Mariyam Ismailova | 26.12.2025


Trump's Tariffs on Steel and Aluminium in the US

In June 2025, president Trump increased US tariffs on imported steel and aluminium products for all targeted nations from 25% to 50% via Section 232 of the trade expansion act for national security concerns and to protect industries from “unfair trade practices and excess capacity”. The increase in tariffs came into effect on June 4th 2025, and it keeps the current structure while strengthening reporting and enforcement regulations. The UK remains excluded for now at 25% under a trade agreement. The imposition of tariffs has received criticism from other nations, but strengthens US production and maintains important supply chains.

The manufacturing sector is strongly dependent on connected global supply chains. The steel and aluminium industries symbolise the manufacturing sector. The US doesn't have sufficient steel, aluminium production to meet its demands. The US imports more than 26 million metric tons of steel and aluminium every year from countries such as Canada, Mexico, Brazil, and South Korea. For many US manufacturing businesses, steel and aluminium imports become necessary. The tariff increases introduced by the US affect the established ties. Canada, which is the major supplier of steel and aluminium, faces increased cost of production, and also being forced to diversify its exports. Mexico, whose industries are interlinked with US manufacturing, also faces challenges related to rising production costs.
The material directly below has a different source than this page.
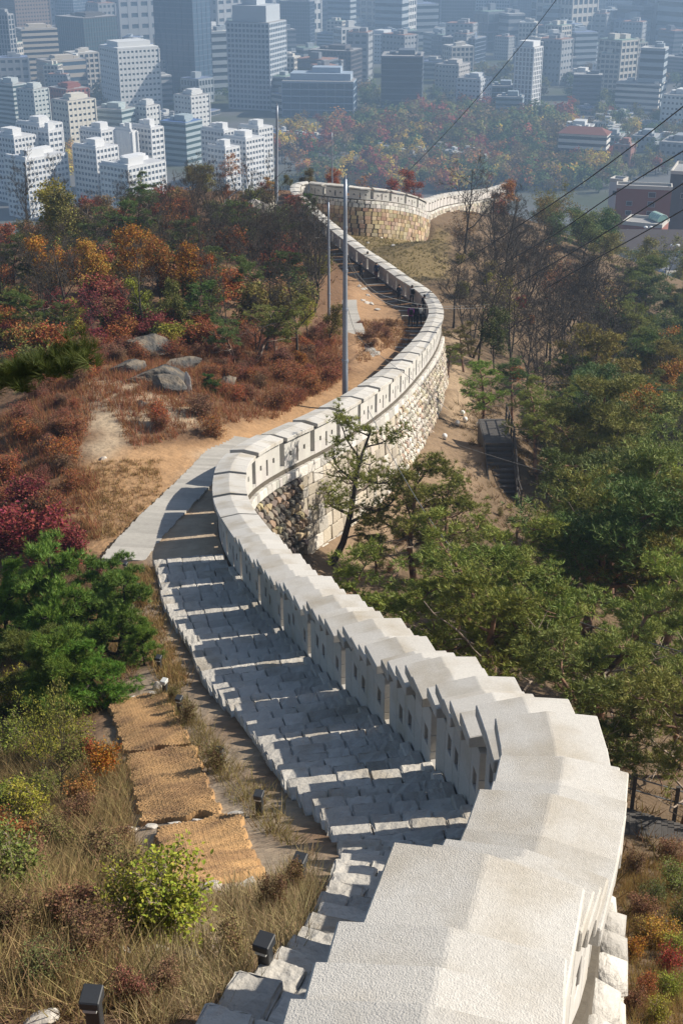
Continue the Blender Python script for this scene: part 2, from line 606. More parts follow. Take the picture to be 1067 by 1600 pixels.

This example highlights the reality that modern economies are highly interdependent. Countries need each other for access to natural resources, markets, and stable prices. Even those industries with closely allied partnerships, like car manufacturing in North America, have supply chains crossing national borders several times before completion.

The imposition of tariffs on steel and aluminium by the US has widespread economic implications, which affect different people unevenly. The primary affected parties are the domestic steel and aluminium producers, who will benefit from the high tariffs, causing imported steel and aluminium to be more expensive, thereby giving them strengthened pricing power and potential investments in new steel mills and expansions. They are likely to create employment opportunities and increased wages in the metal industry. On the other hand, the imposition of tariffs becomes more complex for manufacturers that rely on steel and aluminium, including the automotive industry, construction, or machinery manufacturing industry. The impact doesn’t stop in the US. Foreign industries, especially those connected with the US market, face harder challenges and more limited access. This leads to enhanced costs for others. Even those countries that don't export significantly to markets directly, like China, influence global prices. This is a consequence of their importance within general steel and aluminium production. Employees also face mixed consequences. Tariffs will protect their work opportunities within industries linked with metals. At the same time, they could harm these workers in industries that find it more expensive to maintain their current processes. Research shows that increased tariffs could result in a reduction of employment opportunities globally, especially low skilled employees.

The US move to impose a 50% tariff rate on steel and aluminium is a planned move to protect its industries, making the American supply chains even stronger. It’s also important to add that the move to protect American industries might highlight the realities that exist within the global economy, which is highly interdependent. While the industries that manufacture steel and aluminium might benefit from higher prices, high levels of investment, or even the possibility of new job creations, the negative impacts might be spread among a broader range. Industries that use steel and aluminium as their main products,such as car manufacturers, construction companies, might be faced with rising costs, which could be reflected either in prices or low levels of production. On the global perspective, countries that have long term relationships with the US, such as Canada, might be forced to change their way of production or even redirect their exports to new markets, while others, might be influencing the global prices, with workers also experiencing outcomes, positive ones where workers are protected, but also negative ones where workers are facing reduced job opportunities.